Among other things, the Garrett network supplies
downloadable forms that are customizable for each business, provides
marketing and training tools and helps get business liability
insurance. But it doesn't bring customers to the door, and Townsend
realizes the challenge of setting up shop in a small market like
Montgomery County, a bluegrass region of 30,000 people with an average
household income of $30,000.
Townsend plans to funnel all her revenue back into
the business, and if all goes well hopes to start taking a salary after
the first year. Meanwhile, she's living off savings from herself and
her husband. Four high-net-worth clients followed her to her new
business, and Townsend charges them a flat fee depending upon their
needs. But she envisions most of her business coming from middle-income
folks willing to pay her hourly fee of $120 for financial planning
services. "It's an underserved market with a lot of needs," says
Townsend. "The biggest obstacle is educating them about what we do, and
that they can afford us."
Sammy Grant, 31, formed SG Financial Advisors in
January 2005 to target a lucrative market, between $500,000 to $2
million net worth, he thought was ignored by his prior firm, a large
fee-based outfit in Atlanta. The firm enforced strict minimums, and
Grant had to turn down numerous client referrals he thought would make
great clients. Compounding that, he felt his employer wasn't providing
career tracks for its young planners.
Grant opened his own practice in suburban Sandy
Spring, Ga., with some trepidation, because his wife was pregnant with
their second child and he was uncertain about dealing with back-office
issues handled by others at his prior company. But he crunched the
numbers and he figured he could make a go of it, thanks to a wide
network of referral sources from his contacts with attorneys and
accountants. In addition, Grant has since made inroads with area
advisory firms with minimums of $2 million to $5 million to get
referrals for prospects who fly under their radar.

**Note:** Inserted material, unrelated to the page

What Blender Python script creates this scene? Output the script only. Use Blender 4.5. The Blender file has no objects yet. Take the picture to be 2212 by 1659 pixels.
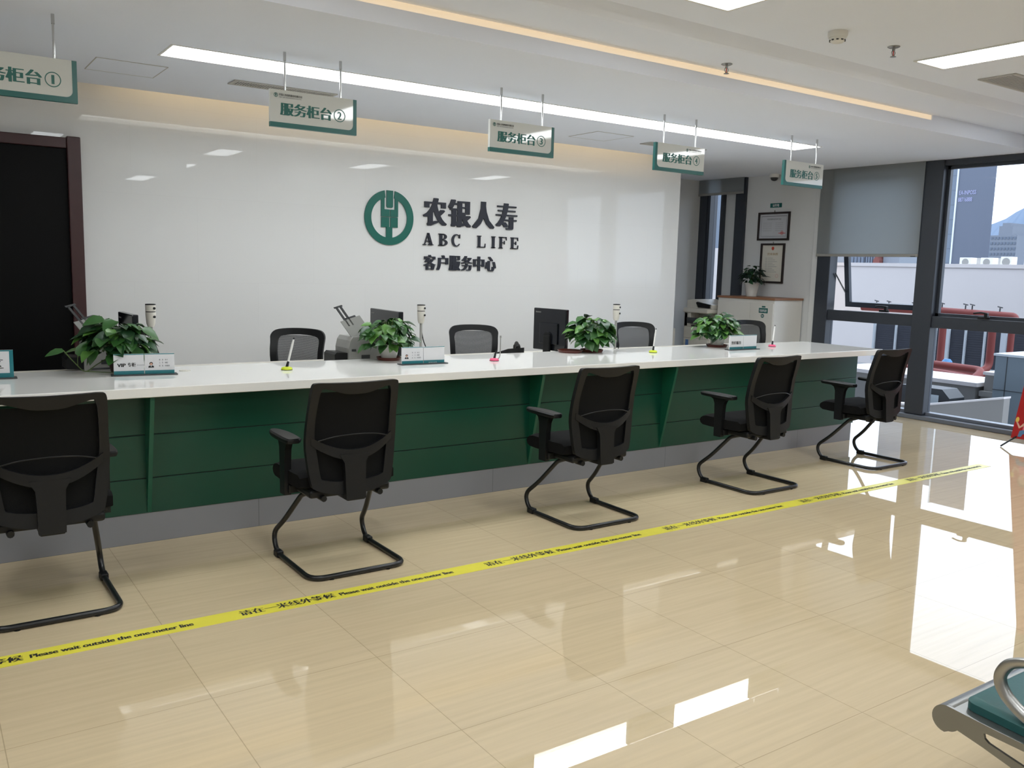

If anything, Grant believes his age is actually an
advantage in many cases. "As clients age and approach retirement, they
don't want an advisor who will retire at the same time," he says. And
for young advisors with the proper industry experience to go solo,
Grant thinks there is ample opportunity. "Even though this industry is
competitive, there are more than enough clients to go around, and I
find other advisors are more than happy to serve as mentors," he says.